その理由としてタイムは、戦闘を継続しても「ハマスの破壊と人質の全員解放を達成できるという確証がほとんどない」ことを挙げる。
確かにこのところ、ハマスの復活を伝える報道が散見される。ハマスの大隊のほとんどが壊滅状態にあるとされていたものの、戦闘員の補充が進み、ガザ地区内でのハマス支配が揺らぐことはないとの見方が強まっている。おまけに人質の完全解放のめどはいまだ立たない。
難しい「ハマス壊滅」
イスラエルの保守系紙エルサレム・ポスト紙は、「イスラム聖戦とハマス合わせて2万人以上の戦闘員が戻ってきた」と報じている。ブリンケン前国務長官も最近、ハマスが1年3カ月の紛争で失ったのとほぼ同数の戦闘員をリクルートしたと述べている。
これには、北のレバノンのイラン系イスラム教シーア派組織ヒズボラとの戦闘に兵力を振り向けたため、ガザ地区が手薄になったことが挙げられるものの、当初ネタニヤフ首相が目指した「ハマス壊滅」がいかに難しいかを物語っている。

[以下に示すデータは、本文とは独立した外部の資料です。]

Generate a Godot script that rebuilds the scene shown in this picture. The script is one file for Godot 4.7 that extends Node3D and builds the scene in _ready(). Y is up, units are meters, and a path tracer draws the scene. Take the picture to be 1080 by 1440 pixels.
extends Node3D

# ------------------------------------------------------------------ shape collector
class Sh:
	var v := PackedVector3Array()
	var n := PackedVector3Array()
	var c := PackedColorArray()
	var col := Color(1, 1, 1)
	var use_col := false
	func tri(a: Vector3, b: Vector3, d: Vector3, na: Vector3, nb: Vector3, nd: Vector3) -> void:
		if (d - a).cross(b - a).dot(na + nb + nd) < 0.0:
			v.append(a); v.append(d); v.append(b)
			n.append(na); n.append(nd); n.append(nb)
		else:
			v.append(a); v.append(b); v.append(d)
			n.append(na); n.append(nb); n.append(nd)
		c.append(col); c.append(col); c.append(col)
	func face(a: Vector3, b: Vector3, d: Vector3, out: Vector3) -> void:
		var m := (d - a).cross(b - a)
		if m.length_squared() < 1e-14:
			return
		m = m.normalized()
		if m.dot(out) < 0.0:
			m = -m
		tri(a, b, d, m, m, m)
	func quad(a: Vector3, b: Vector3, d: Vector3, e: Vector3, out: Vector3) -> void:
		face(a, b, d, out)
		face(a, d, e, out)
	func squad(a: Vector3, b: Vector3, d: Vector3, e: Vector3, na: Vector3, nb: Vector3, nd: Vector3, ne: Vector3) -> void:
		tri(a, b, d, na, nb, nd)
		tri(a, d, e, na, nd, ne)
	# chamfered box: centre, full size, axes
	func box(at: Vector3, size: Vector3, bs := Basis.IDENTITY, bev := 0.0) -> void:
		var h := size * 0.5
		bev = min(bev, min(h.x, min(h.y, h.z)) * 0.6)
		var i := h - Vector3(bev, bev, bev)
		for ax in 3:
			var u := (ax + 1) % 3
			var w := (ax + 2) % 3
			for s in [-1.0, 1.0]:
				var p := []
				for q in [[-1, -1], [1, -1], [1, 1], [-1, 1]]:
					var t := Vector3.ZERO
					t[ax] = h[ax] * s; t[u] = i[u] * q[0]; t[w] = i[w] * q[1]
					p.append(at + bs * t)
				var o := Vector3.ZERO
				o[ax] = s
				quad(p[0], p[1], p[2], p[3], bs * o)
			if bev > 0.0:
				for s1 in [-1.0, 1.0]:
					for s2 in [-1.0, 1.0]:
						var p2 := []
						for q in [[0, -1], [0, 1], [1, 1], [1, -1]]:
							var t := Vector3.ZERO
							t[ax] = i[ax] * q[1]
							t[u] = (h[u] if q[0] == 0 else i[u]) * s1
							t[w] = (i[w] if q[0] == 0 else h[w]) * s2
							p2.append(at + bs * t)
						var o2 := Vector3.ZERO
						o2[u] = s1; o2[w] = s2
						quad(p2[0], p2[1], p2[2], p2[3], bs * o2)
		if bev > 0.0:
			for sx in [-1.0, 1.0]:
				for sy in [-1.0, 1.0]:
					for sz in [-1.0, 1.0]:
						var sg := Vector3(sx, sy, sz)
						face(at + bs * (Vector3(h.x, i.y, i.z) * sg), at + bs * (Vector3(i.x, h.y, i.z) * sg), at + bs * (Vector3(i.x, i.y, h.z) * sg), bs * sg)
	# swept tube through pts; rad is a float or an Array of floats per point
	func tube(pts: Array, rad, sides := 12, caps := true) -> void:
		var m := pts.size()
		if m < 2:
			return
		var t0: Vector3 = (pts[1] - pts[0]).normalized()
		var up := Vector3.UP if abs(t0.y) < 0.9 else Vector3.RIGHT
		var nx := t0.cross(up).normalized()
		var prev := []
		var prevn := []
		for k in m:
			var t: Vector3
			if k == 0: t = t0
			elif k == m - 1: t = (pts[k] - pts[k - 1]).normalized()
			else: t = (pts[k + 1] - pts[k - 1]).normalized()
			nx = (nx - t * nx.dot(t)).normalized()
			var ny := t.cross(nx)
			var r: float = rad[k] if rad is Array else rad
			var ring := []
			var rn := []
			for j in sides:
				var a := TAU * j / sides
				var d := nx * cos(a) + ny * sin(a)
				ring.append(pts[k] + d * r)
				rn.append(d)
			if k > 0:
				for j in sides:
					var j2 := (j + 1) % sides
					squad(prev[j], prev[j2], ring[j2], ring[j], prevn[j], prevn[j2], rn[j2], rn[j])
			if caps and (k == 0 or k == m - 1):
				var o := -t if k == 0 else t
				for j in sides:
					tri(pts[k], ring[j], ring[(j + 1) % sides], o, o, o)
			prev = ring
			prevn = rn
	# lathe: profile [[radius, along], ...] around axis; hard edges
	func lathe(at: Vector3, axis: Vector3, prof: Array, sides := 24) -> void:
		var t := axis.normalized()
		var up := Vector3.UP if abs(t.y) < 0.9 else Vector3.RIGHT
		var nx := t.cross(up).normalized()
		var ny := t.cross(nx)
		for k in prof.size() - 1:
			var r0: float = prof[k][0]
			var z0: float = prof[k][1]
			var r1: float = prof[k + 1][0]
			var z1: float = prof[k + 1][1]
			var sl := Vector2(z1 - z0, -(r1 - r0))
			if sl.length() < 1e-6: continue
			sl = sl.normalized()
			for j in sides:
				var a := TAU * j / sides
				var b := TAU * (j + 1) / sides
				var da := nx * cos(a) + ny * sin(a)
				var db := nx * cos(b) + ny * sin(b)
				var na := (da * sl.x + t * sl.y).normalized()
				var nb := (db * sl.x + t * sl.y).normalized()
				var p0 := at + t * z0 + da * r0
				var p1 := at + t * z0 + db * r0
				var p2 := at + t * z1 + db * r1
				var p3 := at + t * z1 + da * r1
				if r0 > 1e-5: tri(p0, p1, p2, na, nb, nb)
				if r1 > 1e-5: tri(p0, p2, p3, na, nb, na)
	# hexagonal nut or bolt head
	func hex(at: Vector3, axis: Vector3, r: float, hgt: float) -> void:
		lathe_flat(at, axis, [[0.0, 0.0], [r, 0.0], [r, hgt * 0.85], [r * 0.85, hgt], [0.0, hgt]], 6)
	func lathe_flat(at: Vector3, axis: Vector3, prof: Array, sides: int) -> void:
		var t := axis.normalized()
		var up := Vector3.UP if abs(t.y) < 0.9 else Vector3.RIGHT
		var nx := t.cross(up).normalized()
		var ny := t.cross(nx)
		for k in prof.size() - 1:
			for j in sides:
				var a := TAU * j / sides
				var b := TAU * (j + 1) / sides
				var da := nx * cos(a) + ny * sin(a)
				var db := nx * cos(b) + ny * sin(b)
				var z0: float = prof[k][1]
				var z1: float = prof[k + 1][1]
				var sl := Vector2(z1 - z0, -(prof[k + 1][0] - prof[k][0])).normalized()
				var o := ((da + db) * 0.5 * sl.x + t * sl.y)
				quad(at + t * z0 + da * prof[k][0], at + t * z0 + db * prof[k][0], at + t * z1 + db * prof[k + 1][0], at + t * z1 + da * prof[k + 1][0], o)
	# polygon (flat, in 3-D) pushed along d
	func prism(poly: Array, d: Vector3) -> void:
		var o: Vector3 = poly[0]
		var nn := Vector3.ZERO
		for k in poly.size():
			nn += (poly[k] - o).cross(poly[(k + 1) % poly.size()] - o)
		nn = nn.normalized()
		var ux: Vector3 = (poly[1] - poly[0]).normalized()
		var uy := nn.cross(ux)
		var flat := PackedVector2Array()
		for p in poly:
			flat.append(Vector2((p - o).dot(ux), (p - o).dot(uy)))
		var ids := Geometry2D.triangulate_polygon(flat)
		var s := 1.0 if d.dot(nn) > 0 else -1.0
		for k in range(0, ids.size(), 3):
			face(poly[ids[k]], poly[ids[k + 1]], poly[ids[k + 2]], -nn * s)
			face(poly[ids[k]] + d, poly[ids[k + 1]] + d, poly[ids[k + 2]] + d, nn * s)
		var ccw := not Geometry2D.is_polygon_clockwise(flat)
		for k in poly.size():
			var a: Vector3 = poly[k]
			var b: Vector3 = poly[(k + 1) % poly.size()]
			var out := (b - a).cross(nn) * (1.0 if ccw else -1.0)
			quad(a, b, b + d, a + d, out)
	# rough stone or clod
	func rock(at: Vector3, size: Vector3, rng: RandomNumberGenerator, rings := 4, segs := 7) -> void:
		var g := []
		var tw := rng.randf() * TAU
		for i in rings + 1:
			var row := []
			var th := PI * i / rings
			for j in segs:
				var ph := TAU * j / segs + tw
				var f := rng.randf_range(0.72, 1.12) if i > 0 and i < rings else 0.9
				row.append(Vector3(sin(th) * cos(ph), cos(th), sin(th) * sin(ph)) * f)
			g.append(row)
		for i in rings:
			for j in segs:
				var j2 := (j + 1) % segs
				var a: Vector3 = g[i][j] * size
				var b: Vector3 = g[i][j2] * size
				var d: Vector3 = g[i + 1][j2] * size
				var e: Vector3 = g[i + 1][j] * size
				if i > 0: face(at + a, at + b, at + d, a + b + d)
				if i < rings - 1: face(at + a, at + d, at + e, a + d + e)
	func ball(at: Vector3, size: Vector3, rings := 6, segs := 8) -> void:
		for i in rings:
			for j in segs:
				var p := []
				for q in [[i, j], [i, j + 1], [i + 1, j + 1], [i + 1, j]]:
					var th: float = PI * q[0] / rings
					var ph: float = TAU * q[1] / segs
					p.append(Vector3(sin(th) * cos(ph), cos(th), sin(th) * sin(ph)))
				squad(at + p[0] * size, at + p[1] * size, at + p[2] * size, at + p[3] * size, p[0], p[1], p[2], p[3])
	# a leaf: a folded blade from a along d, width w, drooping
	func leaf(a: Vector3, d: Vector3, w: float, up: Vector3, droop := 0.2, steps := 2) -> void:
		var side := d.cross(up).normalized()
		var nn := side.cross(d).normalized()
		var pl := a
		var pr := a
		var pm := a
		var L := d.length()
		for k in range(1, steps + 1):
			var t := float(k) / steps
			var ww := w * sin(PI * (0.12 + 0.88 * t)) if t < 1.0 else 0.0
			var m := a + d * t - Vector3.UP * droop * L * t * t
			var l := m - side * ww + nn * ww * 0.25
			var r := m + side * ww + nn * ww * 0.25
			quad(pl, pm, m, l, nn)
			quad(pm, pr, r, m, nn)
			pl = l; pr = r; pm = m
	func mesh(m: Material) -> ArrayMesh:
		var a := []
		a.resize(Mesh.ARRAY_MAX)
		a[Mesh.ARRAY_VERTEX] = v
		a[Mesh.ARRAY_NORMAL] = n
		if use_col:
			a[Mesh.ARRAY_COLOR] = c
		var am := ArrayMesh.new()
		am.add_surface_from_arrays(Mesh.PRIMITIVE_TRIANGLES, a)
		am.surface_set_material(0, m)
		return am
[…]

放置すれば、ハマスのガザ支配は続き、いずれイスラエルへの攻撃も再開されるはずだ。
停戦は、大統領就任前のトランプ氏の影響力があったとされている。タイムは「ネタニヤフ首相に対して、この戦争に対する米国の支援はもう終わりだと明確に示すべきだ」というが、ハマス復権の可能性などには触れず、和平への具体策も示されていない。

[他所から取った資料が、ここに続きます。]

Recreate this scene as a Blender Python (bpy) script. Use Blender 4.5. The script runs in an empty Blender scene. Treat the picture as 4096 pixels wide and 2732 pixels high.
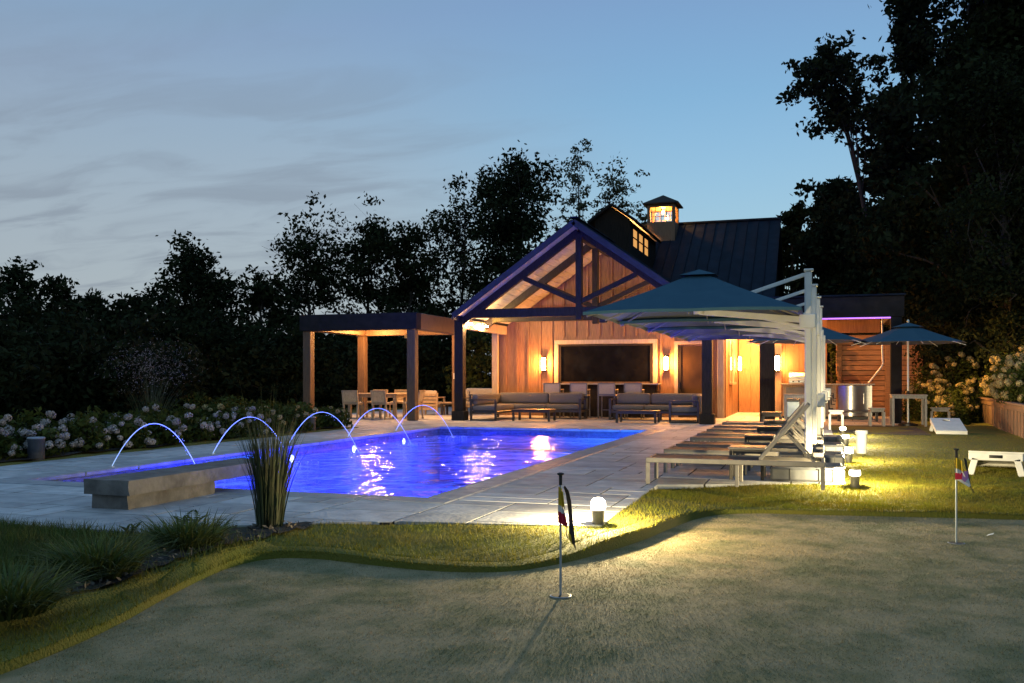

米国がイスラエル支援をやめれば、イスラエルが攻撃を継続することは困難になり、「平和」は訪れるかもしれない。だが、それが一時的なものにすぎないことは、これまでのイスラエルとハマスの衝突を見れば明らかだ。
また、トランプ氏のこれまでのイスラエル・パレスチナへの対応を見れば、イスラエル支援停止があり得ないことは明らかだ。
拒否された移住提案
トランプ氏は1期目で、パレスチナ難民を支援してきた国連パレスチナ難民救済事業機関(UNRWA)への支援を停止した。また、提示された和平案も明らかにイスラエル寄りだった。
さらにトランプ氏は2期目就任後、ガザ地区のパレスチナ人のヨルダン、エジプトへの移住を提案した。230万人のガザ住民のうち、150万人ほどを想定しているとされるが、中東の衛星テレビ局アルジャジーラは、「民族浄化」と非難、英紙ガーディアンも、「危険で、違法で、成功しない」とした上で、両国がこの提案を拒否したと伝えている。
移住案は、1967年のガザ・ヨルダン川西岸占領後、イスラエルの右派勢力が求めてきたもので、ネタニヤフ氏も同様の考えを持っているとみられる。